Given problem —
Everything from the first line of the records below through the line containing "PI = math.pi" is to be retyped exactly; leave out the rest.

Dataset records —

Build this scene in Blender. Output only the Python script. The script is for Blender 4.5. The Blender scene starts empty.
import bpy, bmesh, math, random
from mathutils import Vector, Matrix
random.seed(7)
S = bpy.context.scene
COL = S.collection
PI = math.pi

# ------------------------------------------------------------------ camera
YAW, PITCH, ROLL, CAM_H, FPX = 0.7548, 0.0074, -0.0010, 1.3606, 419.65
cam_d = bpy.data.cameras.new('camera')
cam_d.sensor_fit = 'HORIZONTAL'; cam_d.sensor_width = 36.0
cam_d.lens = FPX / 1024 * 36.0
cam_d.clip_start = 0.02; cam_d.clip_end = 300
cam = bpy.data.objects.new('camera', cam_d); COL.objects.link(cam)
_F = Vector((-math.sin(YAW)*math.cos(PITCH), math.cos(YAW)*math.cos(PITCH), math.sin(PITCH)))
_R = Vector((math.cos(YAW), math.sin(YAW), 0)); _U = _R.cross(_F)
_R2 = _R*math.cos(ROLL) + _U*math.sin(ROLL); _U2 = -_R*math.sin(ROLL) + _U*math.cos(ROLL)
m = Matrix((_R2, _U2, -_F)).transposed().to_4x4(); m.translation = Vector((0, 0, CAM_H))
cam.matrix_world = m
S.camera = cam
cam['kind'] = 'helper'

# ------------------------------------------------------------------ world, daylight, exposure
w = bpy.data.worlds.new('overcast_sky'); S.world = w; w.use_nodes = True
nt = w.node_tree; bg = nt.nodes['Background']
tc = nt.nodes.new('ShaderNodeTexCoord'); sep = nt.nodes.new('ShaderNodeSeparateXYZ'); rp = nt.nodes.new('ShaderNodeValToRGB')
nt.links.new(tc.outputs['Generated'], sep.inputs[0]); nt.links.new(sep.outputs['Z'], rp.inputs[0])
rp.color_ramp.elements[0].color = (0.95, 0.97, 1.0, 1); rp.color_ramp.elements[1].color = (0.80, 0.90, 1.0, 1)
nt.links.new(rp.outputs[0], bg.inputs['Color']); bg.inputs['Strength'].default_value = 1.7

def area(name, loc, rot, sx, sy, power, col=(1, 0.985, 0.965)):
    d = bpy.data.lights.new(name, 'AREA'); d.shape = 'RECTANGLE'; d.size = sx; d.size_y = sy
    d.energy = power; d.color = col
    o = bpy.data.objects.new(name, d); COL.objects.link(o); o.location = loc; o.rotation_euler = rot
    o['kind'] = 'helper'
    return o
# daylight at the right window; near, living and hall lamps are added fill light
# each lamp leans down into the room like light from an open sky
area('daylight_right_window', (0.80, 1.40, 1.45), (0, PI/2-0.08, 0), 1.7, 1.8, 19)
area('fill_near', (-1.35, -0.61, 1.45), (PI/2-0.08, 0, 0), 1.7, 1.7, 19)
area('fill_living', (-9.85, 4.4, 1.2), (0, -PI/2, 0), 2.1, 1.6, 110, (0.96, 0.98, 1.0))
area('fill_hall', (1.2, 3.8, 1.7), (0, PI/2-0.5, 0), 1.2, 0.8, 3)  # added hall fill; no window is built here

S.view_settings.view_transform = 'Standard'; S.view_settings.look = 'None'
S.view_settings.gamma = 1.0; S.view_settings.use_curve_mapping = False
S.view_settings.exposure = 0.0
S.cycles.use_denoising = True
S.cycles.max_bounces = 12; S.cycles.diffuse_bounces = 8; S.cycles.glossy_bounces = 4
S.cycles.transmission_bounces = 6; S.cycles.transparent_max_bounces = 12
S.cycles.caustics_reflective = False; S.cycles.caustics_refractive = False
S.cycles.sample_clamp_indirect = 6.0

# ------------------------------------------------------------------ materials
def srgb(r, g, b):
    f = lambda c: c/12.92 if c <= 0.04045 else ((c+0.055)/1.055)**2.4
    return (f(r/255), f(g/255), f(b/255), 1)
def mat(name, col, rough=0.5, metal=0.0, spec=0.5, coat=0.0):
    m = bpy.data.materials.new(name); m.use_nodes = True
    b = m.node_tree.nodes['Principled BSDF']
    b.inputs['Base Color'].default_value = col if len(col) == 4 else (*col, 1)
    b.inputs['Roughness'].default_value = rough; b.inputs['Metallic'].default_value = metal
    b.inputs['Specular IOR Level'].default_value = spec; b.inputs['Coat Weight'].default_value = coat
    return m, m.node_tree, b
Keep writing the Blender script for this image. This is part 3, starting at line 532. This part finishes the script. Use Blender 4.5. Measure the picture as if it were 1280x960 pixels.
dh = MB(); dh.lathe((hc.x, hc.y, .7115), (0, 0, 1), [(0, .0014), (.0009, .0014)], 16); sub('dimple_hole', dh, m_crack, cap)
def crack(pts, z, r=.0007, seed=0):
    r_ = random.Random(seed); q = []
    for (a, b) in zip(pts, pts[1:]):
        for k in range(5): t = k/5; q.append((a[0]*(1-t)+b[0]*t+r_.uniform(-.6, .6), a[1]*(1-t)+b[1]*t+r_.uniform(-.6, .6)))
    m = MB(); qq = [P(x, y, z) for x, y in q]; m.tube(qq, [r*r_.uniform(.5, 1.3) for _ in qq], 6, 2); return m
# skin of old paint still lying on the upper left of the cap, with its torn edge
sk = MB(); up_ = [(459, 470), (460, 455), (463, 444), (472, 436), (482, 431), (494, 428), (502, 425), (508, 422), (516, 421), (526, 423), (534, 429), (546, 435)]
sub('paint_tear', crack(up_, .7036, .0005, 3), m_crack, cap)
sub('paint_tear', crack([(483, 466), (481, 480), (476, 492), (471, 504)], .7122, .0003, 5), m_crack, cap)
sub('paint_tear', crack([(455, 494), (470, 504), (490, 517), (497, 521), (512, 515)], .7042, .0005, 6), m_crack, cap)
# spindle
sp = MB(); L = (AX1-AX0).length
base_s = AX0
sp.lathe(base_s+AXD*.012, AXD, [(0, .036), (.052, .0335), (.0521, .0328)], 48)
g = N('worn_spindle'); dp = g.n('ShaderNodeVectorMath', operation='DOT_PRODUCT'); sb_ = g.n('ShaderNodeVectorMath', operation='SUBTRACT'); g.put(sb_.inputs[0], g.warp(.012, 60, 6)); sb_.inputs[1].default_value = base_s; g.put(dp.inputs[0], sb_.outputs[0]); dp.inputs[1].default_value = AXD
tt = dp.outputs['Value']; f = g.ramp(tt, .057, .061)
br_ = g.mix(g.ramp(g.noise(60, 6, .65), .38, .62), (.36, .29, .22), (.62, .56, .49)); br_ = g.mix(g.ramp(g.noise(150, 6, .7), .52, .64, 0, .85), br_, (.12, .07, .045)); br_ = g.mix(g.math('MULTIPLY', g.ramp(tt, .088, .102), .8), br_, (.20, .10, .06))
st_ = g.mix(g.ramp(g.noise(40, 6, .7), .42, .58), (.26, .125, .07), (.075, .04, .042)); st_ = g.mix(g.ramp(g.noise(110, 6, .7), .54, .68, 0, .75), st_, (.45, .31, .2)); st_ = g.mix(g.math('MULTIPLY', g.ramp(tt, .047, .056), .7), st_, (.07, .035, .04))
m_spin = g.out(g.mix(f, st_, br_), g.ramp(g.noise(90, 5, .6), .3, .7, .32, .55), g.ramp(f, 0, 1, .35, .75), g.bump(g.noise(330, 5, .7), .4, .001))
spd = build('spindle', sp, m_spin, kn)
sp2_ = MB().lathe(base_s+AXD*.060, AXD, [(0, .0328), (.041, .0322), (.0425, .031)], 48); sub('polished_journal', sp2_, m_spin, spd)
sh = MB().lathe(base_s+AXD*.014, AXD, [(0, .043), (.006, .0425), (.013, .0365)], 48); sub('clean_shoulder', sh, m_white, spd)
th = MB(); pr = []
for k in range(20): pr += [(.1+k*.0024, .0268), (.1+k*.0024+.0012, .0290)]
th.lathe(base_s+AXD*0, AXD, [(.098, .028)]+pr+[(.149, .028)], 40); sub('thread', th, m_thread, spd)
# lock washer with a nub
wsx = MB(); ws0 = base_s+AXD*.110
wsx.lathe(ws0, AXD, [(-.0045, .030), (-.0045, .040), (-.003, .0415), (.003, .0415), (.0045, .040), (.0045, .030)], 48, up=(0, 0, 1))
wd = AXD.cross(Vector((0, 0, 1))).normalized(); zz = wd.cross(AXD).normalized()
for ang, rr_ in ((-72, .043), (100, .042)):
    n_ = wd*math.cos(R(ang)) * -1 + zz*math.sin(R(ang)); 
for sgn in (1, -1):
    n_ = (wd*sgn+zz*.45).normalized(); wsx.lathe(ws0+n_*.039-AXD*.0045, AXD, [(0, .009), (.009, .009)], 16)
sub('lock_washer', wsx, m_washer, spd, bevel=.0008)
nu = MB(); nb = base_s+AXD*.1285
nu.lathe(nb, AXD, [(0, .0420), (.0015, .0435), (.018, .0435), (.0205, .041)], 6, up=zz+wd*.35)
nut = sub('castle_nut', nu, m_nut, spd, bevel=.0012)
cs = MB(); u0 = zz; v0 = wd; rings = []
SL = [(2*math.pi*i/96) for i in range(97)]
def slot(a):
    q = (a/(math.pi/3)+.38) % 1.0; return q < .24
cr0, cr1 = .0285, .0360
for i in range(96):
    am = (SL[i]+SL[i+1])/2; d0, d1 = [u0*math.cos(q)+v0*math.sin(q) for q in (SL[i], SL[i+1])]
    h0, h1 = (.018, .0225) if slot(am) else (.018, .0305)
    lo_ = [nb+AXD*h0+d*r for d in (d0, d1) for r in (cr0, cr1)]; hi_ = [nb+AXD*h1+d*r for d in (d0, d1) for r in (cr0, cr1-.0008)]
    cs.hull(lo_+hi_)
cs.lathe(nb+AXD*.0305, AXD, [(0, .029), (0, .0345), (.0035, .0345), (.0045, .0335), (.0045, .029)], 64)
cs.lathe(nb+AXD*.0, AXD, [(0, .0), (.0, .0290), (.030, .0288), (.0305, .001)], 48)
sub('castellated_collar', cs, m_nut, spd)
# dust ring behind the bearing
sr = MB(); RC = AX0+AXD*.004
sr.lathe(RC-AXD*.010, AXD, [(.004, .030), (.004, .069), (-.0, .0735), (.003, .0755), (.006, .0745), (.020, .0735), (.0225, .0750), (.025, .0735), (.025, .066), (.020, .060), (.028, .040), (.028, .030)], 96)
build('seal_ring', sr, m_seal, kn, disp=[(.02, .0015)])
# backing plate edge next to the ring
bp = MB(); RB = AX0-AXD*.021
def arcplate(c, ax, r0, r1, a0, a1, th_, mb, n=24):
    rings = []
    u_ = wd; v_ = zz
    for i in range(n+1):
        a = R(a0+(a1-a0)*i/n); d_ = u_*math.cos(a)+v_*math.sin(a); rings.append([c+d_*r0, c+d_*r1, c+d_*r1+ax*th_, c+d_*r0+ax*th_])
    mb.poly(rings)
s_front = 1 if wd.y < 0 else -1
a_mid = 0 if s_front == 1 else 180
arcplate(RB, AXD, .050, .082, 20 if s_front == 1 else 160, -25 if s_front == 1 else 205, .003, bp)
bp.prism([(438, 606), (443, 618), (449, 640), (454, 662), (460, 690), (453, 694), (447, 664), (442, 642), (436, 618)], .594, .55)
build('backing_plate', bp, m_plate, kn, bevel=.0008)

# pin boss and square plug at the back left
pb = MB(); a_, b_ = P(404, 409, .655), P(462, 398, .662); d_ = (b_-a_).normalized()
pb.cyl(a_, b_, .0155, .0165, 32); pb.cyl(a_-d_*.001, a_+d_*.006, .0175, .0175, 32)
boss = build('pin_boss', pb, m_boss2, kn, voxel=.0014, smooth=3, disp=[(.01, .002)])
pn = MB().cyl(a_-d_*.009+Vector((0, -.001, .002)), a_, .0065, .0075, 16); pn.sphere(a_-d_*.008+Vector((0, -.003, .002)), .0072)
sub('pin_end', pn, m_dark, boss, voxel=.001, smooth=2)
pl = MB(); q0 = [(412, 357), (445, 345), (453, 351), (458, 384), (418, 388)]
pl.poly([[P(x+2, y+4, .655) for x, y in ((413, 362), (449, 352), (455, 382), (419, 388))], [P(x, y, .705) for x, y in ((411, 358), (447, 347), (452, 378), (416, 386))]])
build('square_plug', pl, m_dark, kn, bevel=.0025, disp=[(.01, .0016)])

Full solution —
Build this scene in Blender. Output only the Python script. The script is for Blender 4.5. The Blender scene starts empty.
import bpy, bmesh, math, random
from mathutils import Vector, Matrix
random.seed(7)
S = bpy.context.scene
COL = S.collection
PI = math.pi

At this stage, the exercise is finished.